3 Tips for Better Instagram Pictures

I remember the first time I used a real camera. It was in grade 8 before our class trip to Paris and to document the experience, my parents gave me one of those $30 cameras with… *gasp* film! While I never quite figured out how to change film (I ruined 2 rolls before I gave up), the art of photography always remained on my mind.

Fast forward to early 2016, where, following countless blurry bar photos and heavily filtered images on Instagram, I made it a point to improve my overall quality of pictures so that I didn’t need to rely on filters to make it a semi-decent photo. While I’m no expert, after watching countless hours of YouTube tutorials, experimenting and making SO many mistakes, I have learned a few tricks to help elevate your own pictures for Instagram:

Lightroom: Before and After

Adobe Lightroom: If you’re serious about investing in your photography and Instagram account, consider a subscription to Lightroom. I get the monthly Adobe Creative Cloud service, which lets me use Lightroom and Photoshop for $9.99 USD – and trust me, it’s worth it. Lightroom is the fastest, most powerful way to edit, brighten and clarify your pictures without compromising the quality of your file size – so key! Personally, I have a difficult time immediately assessing what needs to be fine tuned in a picture – shadows, highlights, luminance, saturation, where’s a girl to start?! So my not-so-secret tip is to use the “Auto Adjust,” which does a great job 80% of the time. From there I can tweak all the things I don’t like and adjust them to my liking. And the best part about it, and the defining feature between Lightroom and mobile editing apps, is that you can choose what file size and resolution you save your image in.
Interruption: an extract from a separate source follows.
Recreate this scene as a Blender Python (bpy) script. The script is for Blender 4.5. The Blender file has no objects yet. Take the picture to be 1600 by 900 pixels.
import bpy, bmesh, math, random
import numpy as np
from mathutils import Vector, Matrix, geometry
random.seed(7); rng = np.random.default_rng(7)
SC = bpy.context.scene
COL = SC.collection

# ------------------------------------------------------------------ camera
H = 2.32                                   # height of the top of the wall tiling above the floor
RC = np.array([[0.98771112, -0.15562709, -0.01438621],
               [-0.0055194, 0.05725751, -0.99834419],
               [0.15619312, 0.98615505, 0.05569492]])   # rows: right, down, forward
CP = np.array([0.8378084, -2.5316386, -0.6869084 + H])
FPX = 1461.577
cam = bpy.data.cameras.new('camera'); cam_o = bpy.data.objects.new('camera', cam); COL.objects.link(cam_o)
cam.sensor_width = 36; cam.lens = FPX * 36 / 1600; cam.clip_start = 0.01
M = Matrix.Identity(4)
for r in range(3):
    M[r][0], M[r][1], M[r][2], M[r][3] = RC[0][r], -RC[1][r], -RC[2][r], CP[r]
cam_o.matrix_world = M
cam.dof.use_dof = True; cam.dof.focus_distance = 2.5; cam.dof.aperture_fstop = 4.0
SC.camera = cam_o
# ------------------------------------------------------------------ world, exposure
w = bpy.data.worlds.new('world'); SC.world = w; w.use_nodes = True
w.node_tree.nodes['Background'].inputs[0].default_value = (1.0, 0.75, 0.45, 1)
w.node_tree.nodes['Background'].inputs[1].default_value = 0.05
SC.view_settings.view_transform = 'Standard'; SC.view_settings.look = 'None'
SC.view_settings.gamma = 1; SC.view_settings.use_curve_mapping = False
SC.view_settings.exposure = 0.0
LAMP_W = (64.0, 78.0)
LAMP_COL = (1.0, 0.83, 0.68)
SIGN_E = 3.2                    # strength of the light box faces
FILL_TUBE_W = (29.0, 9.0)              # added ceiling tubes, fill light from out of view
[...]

As a general rule of thumb, I export my photos as a TIFF file with 300 dpi, no resolution resizing — meaning no grainy photos that are blurry the moment you zoom in.

Photoshop: Before and After

Adobe Photoshop: If you’ve subscribed for the service I mentioned above, you automatically get Photoshop. Where Lightroom is a powerful way to edit your pictures, Photoshop is the tool to re-touch elements within your picture. I’ve used this to remove a zit or two (ok, many), an ugly metal fence in an otherwise epic photo, and literally removed an entire person who happened to stray into the back of my shot. While Photoshop and airbrushing has gotten a bad rep thanks to the beauty industry, this is an essential in any budding photographer and Instagrammer’s toolkit. As an added bonus, Photoshop and Lightroom talk to each other! If you’re editing a picture in Photoshop, any changes you save will automatically appear in Lightroom – woot woot!

Picture Quality: I’ve touched on this already but I can’t stress enough how important file and resolution size is. The majority of the time I shoot all my pictures in RAW on my Canon EOS T5i Rebel. Unlike a JPEG, RAW files allow you to have full control as you edit in post-processing (i.e. Lightroom or Photoshop). I do use my iPhone 7 Plus when I’m in a pinch, but the moment you edit a photo on your phone the file and resolution is compromised. The other trick I’ve learned to avoid compromising my image quality is to use AirDrop when sharing files between my MacBook and iPhone. There are other apps that also work, like Desk Connect, but AirDrop is the easiest!